More than Mere Ornament: Reclaiming 'Jane' (4 of 4) by Adam Twycross
/Nudity was not the only development for Jane during the period of the Bartholomew revolution; as Rothermere’s influence receded and the Mirror increasingly aimed itself at working girls, the previous emphasis on Jane’s elevated social position was gradually replaced by a more down-to-earth characterisation that saw her take on a raft of paid employment. Between February and May 1936 alone, Jane tried her hand as a chorus girl, nurse, publican, rent collector, artists’ model, laundress, driving instructor and teacher.
A clear break with the past occurred on April 1st 1938, when a number of contemporaneous developments occurred for Jane. Behind the scenes, Don Freeman had been drafted in to help Norman Pett devise Jane’s scripts, and a young model named Chrystabel Leighton-Porter had become one of the series’ regular models (Fletcher 2011, p.84). Together the new creative team ushered in a raft of changes.
Visually, Jane was remodelled, her bobbed hair becoming longer and fuller, and her silhouette becoming less angular and austere than had previously been the case. The series’ title was shortened to simply Jane…, the ellipsis introduced to indicate the intentional omission of the Bright Young Things reference that no longer reflected the character or social positioning of the strip’s star now that Rothermere’s influence was in the past. The format of the series also dramatically changed; gone was the diary format and the self-contained daily ‘gag’, replaced instead with an ongoing continuity format that saw the storyline unfold day after day. Each episode was also now clearly broken into panels, and the first person narration that had been one of the hallmarks of the series was replaced with direct speech, although it took a further two weeks for Pett to settle into a full use of speech balloons.
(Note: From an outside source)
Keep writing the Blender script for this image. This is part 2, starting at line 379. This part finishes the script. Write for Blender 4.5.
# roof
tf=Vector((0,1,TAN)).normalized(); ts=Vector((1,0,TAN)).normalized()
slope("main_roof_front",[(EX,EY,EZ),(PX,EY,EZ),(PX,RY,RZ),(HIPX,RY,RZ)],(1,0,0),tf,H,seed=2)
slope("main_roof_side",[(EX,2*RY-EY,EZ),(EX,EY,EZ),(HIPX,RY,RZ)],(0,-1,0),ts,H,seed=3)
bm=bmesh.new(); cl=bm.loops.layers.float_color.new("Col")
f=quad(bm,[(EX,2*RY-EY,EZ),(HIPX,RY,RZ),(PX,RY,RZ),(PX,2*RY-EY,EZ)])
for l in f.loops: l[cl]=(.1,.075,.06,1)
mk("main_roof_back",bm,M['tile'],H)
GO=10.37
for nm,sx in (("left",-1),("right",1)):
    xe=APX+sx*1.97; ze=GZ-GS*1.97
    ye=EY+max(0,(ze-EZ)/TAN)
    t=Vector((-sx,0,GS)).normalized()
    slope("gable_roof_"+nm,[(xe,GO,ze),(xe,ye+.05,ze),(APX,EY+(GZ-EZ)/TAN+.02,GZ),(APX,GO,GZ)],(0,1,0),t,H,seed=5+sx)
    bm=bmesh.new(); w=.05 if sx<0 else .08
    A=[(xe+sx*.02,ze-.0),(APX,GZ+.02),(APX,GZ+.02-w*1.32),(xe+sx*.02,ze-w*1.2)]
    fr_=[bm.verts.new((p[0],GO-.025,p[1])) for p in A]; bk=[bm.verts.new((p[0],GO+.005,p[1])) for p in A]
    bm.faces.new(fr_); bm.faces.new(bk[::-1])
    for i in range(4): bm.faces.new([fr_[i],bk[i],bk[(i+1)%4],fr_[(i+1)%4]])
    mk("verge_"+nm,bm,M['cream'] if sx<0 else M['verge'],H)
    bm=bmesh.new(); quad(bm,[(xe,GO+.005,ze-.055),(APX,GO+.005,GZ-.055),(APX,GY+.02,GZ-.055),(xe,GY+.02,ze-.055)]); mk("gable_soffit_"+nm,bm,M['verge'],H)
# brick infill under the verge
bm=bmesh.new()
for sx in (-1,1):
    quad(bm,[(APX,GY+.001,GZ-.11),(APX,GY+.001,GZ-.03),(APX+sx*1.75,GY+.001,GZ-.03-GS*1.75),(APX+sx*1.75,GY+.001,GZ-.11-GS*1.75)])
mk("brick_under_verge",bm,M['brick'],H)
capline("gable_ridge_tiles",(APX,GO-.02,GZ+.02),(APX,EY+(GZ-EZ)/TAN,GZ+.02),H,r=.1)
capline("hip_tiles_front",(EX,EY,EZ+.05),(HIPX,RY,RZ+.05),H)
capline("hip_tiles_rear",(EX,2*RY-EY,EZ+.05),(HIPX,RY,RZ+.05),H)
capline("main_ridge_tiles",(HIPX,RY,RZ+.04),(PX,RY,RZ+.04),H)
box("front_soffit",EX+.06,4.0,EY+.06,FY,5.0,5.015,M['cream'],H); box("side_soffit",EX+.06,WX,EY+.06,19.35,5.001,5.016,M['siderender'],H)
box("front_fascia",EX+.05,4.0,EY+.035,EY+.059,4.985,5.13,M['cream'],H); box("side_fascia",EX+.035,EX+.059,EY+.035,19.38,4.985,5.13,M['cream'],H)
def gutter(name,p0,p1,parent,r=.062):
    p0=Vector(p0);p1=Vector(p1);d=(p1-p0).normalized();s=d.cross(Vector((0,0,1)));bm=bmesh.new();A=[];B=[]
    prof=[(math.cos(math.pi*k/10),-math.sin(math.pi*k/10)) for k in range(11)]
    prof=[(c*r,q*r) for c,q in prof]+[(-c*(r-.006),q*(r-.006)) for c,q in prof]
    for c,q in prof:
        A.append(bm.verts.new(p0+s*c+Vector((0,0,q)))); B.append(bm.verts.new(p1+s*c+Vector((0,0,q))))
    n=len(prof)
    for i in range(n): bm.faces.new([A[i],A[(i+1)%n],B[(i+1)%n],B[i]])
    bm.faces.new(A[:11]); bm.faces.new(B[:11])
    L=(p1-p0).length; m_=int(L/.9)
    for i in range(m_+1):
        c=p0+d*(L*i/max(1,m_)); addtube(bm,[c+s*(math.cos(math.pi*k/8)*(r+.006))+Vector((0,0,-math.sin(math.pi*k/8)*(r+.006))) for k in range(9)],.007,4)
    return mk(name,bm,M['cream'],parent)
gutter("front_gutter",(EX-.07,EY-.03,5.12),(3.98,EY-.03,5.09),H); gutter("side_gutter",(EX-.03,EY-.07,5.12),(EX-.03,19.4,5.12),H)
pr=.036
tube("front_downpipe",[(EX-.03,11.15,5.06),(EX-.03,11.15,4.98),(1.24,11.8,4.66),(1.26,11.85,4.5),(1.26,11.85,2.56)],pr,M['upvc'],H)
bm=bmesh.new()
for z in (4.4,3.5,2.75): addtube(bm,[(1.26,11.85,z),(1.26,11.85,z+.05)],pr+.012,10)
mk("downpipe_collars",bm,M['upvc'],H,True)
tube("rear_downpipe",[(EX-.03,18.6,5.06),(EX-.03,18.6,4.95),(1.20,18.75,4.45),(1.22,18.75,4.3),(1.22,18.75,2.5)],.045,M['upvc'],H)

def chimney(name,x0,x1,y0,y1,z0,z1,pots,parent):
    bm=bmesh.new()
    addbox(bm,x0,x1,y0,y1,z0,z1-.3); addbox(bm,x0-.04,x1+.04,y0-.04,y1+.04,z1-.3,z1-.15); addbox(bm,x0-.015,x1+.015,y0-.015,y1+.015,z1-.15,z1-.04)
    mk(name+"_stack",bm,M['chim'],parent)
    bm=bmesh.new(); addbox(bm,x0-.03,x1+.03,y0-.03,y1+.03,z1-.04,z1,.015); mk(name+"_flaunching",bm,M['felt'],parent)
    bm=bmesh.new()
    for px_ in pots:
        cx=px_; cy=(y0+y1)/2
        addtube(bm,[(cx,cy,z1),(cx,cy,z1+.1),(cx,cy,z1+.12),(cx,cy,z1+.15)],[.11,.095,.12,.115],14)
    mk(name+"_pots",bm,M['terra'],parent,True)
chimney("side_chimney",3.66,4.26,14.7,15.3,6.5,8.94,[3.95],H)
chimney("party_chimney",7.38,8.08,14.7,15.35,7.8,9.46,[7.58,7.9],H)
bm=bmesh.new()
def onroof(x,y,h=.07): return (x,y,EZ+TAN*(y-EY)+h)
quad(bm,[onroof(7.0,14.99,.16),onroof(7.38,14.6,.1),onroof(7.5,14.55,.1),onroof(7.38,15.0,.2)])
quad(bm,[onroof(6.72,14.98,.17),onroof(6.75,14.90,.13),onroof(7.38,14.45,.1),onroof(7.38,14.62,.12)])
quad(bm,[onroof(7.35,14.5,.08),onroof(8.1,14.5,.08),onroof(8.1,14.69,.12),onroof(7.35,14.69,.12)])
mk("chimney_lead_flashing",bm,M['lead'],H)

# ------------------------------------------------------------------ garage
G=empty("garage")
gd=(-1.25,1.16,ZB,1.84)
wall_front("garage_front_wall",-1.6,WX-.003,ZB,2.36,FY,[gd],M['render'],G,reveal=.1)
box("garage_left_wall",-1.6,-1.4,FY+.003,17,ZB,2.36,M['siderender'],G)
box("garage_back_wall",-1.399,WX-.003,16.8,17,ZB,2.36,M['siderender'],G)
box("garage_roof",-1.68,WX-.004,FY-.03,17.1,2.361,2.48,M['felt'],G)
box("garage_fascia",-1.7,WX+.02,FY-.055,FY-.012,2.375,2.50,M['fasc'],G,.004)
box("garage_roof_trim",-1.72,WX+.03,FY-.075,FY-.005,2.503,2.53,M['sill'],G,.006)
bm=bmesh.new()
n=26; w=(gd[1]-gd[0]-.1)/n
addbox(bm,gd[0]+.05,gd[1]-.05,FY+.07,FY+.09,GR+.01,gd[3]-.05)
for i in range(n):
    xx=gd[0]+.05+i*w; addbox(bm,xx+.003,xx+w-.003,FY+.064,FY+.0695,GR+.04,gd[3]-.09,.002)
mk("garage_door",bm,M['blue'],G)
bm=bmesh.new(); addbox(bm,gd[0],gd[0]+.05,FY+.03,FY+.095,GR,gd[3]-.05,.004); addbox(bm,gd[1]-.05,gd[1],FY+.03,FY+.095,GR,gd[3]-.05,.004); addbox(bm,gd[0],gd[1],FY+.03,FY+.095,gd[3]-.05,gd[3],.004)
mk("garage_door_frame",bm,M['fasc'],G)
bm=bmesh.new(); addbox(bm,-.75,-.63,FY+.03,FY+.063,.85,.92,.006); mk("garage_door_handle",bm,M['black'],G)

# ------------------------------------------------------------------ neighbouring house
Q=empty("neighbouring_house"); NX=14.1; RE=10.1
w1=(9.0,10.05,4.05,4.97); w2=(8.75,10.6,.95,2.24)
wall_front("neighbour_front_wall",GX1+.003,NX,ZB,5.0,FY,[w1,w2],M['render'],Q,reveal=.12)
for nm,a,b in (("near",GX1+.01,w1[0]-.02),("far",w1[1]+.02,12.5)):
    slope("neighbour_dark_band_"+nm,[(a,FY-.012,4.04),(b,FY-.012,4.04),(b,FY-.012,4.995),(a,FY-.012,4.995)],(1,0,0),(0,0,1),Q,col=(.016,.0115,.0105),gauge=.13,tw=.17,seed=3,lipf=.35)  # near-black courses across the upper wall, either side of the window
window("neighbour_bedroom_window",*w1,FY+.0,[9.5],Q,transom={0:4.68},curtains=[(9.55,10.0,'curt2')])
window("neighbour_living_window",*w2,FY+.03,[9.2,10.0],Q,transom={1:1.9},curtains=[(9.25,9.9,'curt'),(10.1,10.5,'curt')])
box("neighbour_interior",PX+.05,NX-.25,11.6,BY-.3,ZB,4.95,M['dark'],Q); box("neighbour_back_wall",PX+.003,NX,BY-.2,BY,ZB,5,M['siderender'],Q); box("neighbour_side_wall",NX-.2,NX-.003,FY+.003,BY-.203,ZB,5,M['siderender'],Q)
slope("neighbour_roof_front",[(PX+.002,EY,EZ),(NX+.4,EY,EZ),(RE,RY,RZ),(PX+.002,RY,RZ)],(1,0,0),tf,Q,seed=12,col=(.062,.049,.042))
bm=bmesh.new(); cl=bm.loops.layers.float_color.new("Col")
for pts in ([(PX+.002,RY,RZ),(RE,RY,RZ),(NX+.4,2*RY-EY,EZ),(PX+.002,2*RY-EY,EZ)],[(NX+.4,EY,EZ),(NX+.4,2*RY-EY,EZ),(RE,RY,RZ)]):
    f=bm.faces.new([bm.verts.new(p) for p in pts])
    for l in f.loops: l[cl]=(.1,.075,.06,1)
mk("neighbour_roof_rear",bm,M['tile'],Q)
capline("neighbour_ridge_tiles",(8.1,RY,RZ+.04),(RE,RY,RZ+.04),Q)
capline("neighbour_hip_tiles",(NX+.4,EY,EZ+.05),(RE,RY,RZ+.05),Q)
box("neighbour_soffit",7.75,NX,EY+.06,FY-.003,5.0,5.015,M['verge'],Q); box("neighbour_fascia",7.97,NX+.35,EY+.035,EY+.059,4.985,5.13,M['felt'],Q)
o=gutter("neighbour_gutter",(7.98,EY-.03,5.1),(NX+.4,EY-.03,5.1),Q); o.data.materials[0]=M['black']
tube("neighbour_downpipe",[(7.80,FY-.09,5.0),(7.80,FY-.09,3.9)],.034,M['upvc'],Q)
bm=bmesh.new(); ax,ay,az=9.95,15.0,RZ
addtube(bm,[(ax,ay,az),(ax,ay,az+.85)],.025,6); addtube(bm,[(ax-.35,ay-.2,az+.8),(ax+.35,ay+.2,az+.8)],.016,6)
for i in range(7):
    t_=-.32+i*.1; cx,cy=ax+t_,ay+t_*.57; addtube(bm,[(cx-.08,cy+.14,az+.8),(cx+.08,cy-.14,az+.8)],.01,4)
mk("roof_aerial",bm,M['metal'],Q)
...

Finally, within the fictional world of the strip, Jane herself underwent a transformation; ignoring previous continuity, expository dialogue in the opening episodes established that Jane lived in a northern town, where a private fortune had inured her to a life without the need for paid employment. A serious stock market crash, however, necessitated a fresh start, and Jane travelled south the start a new life in London. Over the following weeks, a new supporting cast was established, and Jane was remodelled as a continuity romance series, enlivened with plenty of comedy and regular nude and semi-nude appearances by its female cast.
Elsewhere, the storm clouds of war were brewing; in the world of Jane, all the elements that would make the series one of the great icons of the war were already in place.